## YOUR TASK
Answer with a single number: how many lines in the listing below include "scene"?

## DATASET SECTION
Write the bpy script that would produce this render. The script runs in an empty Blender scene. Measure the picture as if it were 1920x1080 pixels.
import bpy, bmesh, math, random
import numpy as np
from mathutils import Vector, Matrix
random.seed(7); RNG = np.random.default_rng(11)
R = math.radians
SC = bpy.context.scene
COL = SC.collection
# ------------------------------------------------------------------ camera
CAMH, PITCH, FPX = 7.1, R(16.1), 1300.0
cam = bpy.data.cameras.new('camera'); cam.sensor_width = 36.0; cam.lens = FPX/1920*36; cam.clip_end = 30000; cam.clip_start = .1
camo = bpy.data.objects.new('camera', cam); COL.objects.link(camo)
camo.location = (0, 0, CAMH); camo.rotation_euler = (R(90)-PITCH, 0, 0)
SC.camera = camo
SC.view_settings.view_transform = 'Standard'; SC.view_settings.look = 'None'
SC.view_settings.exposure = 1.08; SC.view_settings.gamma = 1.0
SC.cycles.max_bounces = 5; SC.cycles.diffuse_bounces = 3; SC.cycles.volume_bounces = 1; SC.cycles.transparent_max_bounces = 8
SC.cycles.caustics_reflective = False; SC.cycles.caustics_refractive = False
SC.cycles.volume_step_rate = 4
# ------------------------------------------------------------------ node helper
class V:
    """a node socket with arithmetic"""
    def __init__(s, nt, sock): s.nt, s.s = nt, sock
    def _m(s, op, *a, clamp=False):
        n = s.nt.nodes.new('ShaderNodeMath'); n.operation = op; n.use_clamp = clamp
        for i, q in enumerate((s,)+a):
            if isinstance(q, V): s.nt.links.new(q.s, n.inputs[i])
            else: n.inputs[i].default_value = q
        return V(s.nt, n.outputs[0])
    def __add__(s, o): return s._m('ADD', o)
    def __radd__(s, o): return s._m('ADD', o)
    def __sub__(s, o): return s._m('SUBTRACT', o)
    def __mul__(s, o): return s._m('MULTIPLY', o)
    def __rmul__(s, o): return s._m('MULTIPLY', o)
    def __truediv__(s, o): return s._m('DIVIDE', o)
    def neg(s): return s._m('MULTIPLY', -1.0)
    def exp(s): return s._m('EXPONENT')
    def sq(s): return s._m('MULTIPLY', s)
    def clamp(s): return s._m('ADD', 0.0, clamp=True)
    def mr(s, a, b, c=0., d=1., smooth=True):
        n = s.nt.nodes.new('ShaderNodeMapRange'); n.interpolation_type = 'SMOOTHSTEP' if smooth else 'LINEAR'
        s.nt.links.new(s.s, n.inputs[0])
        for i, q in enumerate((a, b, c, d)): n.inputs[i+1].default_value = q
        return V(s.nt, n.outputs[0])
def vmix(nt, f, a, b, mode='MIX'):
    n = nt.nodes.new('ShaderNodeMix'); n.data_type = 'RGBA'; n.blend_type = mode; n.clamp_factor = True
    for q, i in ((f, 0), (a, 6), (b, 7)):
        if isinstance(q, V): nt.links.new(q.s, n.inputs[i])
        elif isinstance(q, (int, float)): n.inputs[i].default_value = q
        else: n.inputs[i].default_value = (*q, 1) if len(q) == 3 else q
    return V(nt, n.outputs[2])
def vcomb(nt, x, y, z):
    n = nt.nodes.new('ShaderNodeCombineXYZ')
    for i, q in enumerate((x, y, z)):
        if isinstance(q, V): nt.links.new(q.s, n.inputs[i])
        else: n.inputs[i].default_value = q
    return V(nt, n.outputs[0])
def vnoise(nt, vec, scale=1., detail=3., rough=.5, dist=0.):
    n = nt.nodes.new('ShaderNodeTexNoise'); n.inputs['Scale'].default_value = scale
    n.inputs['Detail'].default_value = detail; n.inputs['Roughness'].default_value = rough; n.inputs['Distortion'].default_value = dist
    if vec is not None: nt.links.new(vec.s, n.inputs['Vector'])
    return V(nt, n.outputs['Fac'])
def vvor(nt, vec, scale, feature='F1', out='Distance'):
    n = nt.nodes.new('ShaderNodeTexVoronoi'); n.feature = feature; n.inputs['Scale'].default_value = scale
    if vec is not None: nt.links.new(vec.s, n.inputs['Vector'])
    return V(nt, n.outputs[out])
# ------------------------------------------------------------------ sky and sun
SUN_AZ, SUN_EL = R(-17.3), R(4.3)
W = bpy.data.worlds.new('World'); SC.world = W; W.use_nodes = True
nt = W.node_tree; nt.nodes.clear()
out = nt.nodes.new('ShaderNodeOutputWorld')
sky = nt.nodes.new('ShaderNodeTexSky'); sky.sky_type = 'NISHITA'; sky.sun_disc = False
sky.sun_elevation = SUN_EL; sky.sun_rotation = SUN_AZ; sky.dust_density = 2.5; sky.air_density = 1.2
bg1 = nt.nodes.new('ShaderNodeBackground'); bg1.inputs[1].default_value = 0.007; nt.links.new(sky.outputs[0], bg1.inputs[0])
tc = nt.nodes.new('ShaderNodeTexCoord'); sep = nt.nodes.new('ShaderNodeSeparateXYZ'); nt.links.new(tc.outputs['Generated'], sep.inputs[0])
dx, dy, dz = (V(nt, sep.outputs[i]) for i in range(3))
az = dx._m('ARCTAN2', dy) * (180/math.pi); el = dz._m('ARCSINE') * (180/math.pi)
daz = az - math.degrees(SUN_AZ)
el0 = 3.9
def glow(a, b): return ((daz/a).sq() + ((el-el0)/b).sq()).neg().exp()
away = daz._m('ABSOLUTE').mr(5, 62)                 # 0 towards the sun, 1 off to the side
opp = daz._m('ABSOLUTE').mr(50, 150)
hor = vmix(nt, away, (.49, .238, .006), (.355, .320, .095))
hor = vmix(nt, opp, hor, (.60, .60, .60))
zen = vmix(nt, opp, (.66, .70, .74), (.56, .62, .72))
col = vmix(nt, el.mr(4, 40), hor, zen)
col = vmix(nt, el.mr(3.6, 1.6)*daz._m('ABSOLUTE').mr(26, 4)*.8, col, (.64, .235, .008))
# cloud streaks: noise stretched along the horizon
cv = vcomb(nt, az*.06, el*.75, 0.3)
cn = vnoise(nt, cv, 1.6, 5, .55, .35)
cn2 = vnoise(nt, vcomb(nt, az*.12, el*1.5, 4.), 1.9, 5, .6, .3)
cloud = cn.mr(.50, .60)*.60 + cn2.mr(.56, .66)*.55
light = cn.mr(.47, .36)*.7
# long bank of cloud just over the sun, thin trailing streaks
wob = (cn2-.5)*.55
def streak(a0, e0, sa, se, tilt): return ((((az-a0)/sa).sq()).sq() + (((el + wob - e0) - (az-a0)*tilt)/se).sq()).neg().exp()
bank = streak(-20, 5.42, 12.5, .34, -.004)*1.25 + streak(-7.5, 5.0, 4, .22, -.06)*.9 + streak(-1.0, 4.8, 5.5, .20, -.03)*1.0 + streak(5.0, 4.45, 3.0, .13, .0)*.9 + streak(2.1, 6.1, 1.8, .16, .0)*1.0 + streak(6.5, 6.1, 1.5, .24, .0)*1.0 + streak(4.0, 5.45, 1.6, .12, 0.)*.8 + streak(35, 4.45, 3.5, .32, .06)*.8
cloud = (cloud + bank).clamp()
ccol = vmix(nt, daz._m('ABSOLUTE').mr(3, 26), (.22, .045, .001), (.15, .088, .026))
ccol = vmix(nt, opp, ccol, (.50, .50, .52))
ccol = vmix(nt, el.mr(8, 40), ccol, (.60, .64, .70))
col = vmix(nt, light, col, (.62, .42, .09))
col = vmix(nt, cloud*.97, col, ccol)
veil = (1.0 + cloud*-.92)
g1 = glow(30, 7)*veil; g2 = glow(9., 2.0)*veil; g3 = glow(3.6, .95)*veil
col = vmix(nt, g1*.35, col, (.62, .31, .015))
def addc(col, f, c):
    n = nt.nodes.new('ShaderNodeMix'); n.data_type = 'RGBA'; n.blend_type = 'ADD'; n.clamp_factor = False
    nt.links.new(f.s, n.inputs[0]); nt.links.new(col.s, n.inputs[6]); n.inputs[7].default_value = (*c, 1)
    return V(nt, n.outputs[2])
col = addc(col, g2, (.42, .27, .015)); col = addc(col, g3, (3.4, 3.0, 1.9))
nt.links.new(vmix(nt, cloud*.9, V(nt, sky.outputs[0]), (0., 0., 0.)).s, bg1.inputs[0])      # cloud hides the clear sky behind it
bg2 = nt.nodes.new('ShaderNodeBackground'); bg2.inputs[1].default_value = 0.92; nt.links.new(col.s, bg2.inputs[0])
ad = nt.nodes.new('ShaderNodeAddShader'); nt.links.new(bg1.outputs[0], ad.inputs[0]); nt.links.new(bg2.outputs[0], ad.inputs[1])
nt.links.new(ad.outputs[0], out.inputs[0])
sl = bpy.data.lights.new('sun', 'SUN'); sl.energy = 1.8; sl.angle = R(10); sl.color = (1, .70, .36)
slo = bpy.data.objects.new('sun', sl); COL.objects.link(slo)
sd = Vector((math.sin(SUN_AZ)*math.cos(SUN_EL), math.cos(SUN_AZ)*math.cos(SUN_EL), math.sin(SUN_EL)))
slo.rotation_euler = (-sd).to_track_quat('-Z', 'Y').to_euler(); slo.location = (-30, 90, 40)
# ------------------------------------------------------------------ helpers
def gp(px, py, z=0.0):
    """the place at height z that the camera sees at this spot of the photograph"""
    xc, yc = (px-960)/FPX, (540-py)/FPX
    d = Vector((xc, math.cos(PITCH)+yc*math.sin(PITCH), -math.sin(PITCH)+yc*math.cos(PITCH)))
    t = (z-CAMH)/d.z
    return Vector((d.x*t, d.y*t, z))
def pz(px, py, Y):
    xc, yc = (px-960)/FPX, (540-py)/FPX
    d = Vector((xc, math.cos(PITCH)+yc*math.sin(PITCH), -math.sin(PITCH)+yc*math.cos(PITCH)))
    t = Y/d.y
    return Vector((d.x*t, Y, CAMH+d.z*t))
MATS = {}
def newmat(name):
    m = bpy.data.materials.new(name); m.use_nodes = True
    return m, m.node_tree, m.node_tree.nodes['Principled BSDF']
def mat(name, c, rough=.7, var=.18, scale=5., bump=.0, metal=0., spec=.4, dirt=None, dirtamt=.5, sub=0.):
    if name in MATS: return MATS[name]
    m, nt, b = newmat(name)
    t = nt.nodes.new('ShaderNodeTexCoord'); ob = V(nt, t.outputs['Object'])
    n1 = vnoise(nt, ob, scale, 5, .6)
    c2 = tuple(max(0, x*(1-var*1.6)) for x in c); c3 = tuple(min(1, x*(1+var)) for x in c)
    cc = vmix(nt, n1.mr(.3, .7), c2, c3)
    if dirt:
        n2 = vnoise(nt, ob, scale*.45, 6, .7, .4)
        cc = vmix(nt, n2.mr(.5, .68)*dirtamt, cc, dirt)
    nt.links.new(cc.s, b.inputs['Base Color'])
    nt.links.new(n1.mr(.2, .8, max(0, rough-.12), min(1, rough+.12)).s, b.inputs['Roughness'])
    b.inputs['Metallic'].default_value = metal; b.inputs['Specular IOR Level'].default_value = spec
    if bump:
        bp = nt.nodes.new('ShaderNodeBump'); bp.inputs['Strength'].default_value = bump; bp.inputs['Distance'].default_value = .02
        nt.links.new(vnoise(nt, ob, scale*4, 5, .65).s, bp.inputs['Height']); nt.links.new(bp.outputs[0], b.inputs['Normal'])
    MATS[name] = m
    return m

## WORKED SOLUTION
2